Не стоит рассказывать миру, какие мы миролюбивые, если новым лицом сионизма стали нормализованные радикальные поселенческие (и не только) группы, силой захватывающие территории, громящие деревни, прославляющие насилие и воспевающие свою “избранность”. Не стоит сокрушаться о том, как наша мечта о мире каждый раз сталкивается со стеной непонимания, если министры призывают к кровожадной мести, наказанию и унижению. Это не сила ради мира, это сила ради силы.
Мы готовы моментально уличить каждого в лицемерии: BBC, CNN, палестинцев, кого угодно и кого удобно, но не способны увидеть, что часто мы делаем ровно то же самое, ослепленные непоколебимым, не терпящим сомнений чувством собственной правоты. И как же искренне мы удивляемся каждый раз, как весь мир вдруг ополчается против нас и говорит нам, выражаясь языком нынешнего президента США, “stop bullshitting me”.
Больше всего я не люблю непрямоту и увиливание, неискренность, лицемерие, скрытые мотивы. На личном уровне я предпочитаю отфильтровывать людей с подобным поведением. Но это то, как мы ведем себя на уровне стран. И что еще хуже – на уровне нашего внутреннего общественного диалога.
И в этом вторая причина, почему этот материал дался мне особенно тяжело. На общественном уровне мы перестали говорить об этом прямо, а не осторожными намеками и оговорками. В процессе подготовки материала я много раз пытался найти подводные камни и подбирал слова там, где этого не требовалось, временами даже подключал самоцензуру, задумывался, о чем стоит писать, а о чем не стоит. Это ли не явный показатель того, что что-то здесь не так. Эта тема стала табу, настоящим минным полем для идей и взглядов, где за любой высказанной мыслью или, того хуже, употребленным термином или названием следуют ярлыки, дискредитация или даже травля.
Отсутствие прямого и честного разговора и молчаливое движение в противоположных направлениях разрушает основы и консенсус нашего общества. Каждая сторона тянет это лоскутное одеяло в свою сторону.
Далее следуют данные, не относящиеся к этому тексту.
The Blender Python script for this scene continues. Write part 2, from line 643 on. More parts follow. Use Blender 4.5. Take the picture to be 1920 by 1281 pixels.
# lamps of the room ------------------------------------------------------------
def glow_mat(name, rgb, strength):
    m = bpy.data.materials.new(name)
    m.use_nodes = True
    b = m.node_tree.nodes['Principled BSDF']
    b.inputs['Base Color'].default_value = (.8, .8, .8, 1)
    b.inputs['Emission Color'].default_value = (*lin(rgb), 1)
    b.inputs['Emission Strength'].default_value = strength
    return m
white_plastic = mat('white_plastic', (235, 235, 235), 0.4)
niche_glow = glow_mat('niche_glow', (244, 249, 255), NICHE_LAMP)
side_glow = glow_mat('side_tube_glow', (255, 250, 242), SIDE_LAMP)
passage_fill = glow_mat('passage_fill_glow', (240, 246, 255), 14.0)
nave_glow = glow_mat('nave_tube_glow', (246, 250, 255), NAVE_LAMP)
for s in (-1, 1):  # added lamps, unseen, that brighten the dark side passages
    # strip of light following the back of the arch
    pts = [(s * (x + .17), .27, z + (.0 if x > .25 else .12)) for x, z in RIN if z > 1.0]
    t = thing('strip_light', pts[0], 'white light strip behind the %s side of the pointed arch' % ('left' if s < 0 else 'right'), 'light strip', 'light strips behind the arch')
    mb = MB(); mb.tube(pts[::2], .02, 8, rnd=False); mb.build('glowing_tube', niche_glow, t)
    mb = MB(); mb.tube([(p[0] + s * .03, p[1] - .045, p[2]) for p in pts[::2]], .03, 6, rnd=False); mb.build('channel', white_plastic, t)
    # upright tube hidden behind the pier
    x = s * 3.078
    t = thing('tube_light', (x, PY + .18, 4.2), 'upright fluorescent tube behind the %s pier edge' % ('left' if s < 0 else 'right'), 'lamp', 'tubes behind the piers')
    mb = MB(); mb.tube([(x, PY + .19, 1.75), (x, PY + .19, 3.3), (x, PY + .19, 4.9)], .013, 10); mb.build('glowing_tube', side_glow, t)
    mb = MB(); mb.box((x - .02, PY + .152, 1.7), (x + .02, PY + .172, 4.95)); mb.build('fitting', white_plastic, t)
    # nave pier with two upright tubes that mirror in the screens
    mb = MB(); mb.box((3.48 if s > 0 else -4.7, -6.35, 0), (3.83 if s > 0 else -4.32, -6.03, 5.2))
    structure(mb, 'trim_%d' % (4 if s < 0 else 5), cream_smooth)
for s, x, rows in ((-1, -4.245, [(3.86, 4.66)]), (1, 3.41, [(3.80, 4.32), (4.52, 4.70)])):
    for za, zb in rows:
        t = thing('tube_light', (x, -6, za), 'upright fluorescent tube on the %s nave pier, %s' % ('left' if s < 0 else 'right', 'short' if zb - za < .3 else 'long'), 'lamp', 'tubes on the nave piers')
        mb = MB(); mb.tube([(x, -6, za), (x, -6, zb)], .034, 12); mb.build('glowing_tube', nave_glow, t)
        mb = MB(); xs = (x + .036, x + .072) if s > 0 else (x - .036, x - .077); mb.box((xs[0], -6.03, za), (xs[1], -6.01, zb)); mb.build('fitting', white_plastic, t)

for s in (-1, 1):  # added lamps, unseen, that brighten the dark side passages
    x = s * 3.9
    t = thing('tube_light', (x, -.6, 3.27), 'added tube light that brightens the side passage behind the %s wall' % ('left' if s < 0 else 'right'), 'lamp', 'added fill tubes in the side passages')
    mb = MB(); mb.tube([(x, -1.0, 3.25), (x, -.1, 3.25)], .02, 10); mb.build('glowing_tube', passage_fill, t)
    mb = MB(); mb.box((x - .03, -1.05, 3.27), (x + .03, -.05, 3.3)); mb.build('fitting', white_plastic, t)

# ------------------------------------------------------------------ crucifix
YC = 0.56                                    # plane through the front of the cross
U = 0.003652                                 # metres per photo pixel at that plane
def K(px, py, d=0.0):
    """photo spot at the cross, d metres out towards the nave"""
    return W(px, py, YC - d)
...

Сквозь Осло и убийство Рабина, сквозь не проработанный, не осознанный до конца и травматичный мирный эксперимент девяностых-нулевых, сквозь выход из Газы, сквозь политику поселенческой вседозволенности “эпохи чудес” – незаконченный и брошенный на полпути разговор перешел на уровень обид и невысказанной пассивной агрессии, цинично и безответственно используемой популистами последнего десятилетия.
Но мы обязаны наладить честный и открытый диалог о том, “кем мы хотим стать, когда вырастем”. Настал тот момент, когда условный взрослый, видимо, должен усадить неугомонного подростка и объяснить, что жить одним днем, не думая о последствиях своих действий, можно только до определенных пор.
Перед разговором каждому стоит осознать, что мы посадили себя в глубокую лужу. Что раскормленный слон в комнате достиг громадных размеров, еще чуть-чуть – и места в комнате не станет. Что на сегодняшний день ни у кого, ни у одной стороны нет магических и единственно правильных решений. И именно с этим скромным и честным осознанием мы должны подойти к этому брейнсторму о нашем будущем. Чтобы куда-то прийти – мы должны договориться хотя бы в общих чертах, куда мы держим путь, и начать делать аккуратные шаги в этом направлении.
Быть может, мы уже не договоримся, не найдем общий знаменатель спустя столько лет страшной безответственности и мелкого политиканства наших лидеров; неспособности понять, что любое решение или нерешение сегодня может аукнуться десятилетиями спустя; обострения углов, а не их сглаживания; политики “мы и они”, вместо политики “мы”; и множества кардинальных ошибок на пути. Но мы хотя бы попытаемся.
Было непросто писать этот материал, но подошел к нему я с чистой душой. Потому что я ценю честность, потому что мне важнее правда, даже если она неудобна. И я надеюсь, к тому же будет стремиться наше общество. К осознанию, что горькая правда действительно лучше сладкого заблуждения. А тяжелый и неудобный разговор всегда лучше агрессивного молчания и недосказанности.